Duration: 80 minuates
Abstract: In recent years, long-tailed learning is revived in deep learning along with some new progresses on representation, model ensemble and loss design. The broad research areas related to this topic separately promote the development of long-tailed learning in the similar spirit. In this tutorial, we will first briefly review the core issues in long-tailed learning and its diverse downstream scenarios. Then, we will review classical methods to handle the long-tailed learning along with some exemplar methods from the perspectives of data augmentation, model ensemble and loss design. Finally, we will discuss some future directions in long-tailed learning under weakly-supervised and self-supervised settings. We hope our summarization can help the audiences systematically understand the past, present and future of long-tailed learning.

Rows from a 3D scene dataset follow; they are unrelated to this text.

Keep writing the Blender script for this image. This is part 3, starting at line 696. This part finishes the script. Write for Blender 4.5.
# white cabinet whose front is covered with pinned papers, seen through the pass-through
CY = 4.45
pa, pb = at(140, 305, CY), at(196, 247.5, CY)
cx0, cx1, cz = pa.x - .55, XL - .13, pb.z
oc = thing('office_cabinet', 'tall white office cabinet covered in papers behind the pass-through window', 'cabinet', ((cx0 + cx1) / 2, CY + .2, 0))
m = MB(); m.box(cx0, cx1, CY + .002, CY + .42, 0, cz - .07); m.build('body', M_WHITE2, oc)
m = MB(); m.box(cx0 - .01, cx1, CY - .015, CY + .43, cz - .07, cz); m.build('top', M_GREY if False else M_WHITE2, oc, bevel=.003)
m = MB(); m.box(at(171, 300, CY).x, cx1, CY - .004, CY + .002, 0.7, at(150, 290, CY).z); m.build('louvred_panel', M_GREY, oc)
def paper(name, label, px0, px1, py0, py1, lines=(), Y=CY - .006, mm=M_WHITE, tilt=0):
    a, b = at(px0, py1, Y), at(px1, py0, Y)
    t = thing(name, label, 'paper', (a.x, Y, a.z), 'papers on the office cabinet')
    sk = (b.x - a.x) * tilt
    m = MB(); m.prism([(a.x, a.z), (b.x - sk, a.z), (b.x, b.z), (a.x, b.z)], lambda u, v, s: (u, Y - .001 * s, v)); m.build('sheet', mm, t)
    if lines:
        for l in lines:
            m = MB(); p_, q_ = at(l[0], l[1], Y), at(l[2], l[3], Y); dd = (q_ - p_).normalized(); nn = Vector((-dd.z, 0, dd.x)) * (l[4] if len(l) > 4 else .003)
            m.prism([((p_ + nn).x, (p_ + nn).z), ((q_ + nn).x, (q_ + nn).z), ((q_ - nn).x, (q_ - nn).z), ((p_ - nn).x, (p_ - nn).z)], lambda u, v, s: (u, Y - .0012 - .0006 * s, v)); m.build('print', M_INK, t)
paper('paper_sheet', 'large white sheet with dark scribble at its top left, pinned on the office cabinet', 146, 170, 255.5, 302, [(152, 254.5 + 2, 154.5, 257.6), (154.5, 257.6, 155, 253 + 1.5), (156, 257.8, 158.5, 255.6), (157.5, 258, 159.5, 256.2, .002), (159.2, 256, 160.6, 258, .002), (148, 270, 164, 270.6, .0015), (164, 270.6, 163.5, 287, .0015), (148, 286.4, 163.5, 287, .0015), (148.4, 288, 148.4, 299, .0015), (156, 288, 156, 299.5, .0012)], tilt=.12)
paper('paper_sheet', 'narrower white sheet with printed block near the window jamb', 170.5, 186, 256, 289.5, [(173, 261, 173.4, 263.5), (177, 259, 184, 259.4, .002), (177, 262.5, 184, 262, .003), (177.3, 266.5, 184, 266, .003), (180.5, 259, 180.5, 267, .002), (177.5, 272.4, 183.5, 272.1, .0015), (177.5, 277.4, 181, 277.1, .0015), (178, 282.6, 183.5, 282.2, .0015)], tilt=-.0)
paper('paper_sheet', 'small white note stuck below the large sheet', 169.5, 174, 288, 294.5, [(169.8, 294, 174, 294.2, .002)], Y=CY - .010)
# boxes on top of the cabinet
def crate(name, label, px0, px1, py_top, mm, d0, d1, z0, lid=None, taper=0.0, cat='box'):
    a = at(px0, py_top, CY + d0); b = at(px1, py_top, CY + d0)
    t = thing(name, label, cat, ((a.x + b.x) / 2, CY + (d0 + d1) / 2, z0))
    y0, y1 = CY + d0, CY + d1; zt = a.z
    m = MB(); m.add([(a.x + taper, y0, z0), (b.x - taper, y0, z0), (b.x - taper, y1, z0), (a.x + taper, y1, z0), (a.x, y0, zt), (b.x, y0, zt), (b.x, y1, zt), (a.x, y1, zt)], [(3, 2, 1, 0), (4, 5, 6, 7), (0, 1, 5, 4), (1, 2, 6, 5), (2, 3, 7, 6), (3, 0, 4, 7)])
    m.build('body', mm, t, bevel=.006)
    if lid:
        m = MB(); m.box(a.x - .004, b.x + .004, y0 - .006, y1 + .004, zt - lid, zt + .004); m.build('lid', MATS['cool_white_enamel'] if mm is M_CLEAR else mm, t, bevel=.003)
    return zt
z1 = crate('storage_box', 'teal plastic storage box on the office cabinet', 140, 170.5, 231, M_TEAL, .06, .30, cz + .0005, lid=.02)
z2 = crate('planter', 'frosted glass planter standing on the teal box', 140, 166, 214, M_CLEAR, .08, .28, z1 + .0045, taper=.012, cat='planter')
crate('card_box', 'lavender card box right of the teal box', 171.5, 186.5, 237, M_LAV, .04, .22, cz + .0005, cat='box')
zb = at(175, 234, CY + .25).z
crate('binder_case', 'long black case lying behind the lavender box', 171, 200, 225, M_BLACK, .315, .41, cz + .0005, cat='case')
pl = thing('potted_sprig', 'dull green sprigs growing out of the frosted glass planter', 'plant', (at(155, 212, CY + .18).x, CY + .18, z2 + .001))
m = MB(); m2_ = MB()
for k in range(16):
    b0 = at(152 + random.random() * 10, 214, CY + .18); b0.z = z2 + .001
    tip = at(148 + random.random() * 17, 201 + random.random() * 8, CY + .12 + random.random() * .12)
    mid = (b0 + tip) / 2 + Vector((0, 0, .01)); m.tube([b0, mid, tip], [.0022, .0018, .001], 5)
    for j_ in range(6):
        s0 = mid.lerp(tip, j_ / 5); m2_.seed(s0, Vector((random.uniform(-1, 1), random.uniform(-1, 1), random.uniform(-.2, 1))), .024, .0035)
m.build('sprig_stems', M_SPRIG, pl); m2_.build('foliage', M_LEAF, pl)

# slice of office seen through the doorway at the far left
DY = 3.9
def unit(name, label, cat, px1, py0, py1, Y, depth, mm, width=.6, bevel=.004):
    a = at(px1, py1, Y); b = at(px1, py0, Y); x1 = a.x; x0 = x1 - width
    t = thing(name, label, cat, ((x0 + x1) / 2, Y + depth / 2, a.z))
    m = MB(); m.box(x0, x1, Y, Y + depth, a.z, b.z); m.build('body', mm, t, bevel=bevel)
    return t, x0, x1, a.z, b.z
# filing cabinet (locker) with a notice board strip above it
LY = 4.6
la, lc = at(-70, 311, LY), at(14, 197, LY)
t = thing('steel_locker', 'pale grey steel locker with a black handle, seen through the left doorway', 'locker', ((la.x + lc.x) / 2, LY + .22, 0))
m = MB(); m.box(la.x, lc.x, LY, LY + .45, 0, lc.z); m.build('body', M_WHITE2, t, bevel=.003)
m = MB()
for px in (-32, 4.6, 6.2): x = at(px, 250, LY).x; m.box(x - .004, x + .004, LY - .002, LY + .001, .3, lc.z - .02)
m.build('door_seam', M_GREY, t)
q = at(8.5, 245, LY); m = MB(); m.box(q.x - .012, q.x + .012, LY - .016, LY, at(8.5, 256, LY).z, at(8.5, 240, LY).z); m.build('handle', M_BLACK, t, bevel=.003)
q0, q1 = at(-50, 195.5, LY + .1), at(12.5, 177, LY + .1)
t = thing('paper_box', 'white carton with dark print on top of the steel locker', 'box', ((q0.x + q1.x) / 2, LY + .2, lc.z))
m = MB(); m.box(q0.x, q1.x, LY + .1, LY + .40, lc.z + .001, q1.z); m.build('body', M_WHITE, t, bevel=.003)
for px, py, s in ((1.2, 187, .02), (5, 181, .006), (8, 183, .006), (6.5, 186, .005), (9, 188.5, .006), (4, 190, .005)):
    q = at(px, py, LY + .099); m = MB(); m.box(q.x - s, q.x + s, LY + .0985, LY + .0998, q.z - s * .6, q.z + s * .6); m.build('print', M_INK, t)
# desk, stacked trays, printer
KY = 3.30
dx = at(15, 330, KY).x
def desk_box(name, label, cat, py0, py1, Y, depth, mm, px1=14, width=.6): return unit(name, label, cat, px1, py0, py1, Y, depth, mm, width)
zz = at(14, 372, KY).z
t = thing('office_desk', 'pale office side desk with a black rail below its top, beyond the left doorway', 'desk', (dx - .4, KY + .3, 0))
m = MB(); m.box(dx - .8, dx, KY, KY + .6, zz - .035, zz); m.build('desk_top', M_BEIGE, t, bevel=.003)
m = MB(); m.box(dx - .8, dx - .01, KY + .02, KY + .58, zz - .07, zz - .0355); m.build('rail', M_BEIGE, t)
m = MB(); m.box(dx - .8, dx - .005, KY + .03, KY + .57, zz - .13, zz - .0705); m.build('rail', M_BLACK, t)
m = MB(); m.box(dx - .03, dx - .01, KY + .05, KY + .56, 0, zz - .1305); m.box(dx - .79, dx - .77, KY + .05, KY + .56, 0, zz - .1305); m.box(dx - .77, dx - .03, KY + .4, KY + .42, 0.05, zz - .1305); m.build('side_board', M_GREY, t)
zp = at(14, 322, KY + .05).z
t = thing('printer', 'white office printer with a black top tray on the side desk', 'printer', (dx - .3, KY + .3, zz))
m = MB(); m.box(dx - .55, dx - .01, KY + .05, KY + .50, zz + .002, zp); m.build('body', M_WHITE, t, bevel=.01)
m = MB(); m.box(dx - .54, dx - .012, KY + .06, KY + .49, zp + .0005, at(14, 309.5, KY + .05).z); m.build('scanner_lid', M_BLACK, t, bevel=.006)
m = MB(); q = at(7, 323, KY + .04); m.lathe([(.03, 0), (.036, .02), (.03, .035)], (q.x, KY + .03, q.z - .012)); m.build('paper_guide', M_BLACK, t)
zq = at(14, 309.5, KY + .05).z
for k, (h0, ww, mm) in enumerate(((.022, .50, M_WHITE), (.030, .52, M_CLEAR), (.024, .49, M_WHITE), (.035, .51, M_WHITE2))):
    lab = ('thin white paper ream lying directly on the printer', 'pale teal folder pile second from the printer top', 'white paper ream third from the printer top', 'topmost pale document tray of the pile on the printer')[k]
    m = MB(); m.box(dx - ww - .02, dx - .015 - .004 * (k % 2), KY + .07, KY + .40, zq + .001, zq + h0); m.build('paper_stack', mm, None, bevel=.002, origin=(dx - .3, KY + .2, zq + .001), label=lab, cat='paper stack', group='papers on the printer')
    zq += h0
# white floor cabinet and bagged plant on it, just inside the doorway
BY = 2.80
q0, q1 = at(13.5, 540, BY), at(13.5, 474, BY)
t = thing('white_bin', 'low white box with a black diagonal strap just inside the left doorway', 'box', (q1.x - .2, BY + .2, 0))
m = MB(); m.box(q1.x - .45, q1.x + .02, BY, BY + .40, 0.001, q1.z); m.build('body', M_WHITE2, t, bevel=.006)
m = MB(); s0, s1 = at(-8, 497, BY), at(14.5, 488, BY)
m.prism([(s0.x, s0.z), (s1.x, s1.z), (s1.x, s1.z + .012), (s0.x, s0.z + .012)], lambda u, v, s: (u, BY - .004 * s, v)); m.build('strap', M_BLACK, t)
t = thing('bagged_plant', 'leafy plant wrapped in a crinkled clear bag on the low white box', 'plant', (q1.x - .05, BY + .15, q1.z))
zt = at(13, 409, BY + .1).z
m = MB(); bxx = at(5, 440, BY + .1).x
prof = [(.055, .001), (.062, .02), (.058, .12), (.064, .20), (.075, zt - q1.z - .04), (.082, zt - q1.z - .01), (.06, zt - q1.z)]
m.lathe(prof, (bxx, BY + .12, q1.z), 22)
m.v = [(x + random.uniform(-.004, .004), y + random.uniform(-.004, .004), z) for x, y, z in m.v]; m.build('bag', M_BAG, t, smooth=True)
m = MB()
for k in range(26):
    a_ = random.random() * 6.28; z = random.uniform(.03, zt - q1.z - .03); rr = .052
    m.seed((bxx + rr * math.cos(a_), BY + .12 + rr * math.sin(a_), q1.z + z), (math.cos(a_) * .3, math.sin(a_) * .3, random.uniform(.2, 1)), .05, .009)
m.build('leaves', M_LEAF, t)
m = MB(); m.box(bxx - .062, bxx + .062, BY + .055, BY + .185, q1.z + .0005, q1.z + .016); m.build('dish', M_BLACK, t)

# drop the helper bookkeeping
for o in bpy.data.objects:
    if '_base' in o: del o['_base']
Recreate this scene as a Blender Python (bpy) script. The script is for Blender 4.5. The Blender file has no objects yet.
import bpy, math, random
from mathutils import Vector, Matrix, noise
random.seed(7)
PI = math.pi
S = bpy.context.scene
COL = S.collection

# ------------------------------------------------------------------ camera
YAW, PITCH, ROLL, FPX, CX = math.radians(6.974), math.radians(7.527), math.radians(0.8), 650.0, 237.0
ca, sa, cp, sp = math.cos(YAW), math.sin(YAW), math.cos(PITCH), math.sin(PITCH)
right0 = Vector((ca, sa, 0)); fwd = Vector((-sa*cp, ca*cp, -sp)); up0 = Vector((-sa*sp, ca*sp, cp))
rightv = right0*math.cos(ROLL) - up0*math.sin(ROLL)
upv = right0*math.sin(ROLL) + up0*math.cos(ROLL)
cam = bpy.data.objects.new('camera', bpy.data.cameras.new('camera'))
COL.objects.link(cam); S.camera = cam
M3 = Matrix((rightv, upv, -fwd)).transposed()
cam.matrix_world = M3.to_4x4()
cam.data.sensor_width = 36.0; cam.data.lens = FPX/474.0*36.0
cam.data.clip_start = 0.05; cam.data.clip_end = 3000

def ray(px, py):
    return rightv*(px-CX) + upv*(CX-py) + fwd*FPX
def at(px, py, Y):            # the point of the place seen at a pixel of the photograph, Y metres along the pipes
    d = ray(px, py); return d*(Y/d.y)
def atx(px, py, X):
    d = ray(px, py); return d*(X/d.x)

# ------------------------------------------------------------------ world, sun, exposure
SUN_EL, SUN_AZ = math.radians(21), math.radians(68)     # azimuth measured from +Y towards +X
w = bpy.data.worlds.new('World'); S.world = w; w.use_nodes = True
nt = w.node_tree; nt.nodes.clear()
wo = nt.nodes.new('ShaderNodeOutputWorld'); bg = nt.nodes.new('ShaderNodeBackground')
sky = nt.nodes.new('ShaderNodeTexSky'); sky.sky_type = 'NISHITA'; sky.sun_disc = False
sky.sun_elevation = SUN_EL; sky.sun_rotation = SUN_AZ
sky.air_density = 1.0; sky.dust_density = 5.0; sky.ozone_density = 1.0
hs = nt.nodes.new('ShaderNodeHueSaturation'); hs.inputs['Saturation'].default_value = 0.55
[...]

Short Bio: Jiangchao Yao is machine learning researcher whose interests fall on self-supervised and weakly-sueprvised long-tailed learning, label noise and adversarially robust learning. He received his dual Ph.D. degree under the supervision of Ya Zhang in Shanghai Jiao Tong University and Ivor W. Tsang in University of Technology Sydney in 2019. After that, he joined into DAMO Academy, Alibaba Group as an algorithm expert and spent three years to study the long-tailed characteristics of data in industrial recommender systems. He is currently an assistant professor in Cooperative Medianet Innovation Center, Shanghai Jiao Tong University and also a research scientist in Shanghai AI laboratory. He has published more than 40 papers on the journals and Conferences like IEEE Transactions on Pattern Analysis and Machine Intelligence, IEEE Transactions on Knowledge Discovery and Engineering, ICML, NeurIPS, ICLR. He has served as program committees of ICML, NeurIPS, ICLR, KDD, ECML, ACML, AAAI and IJCAI.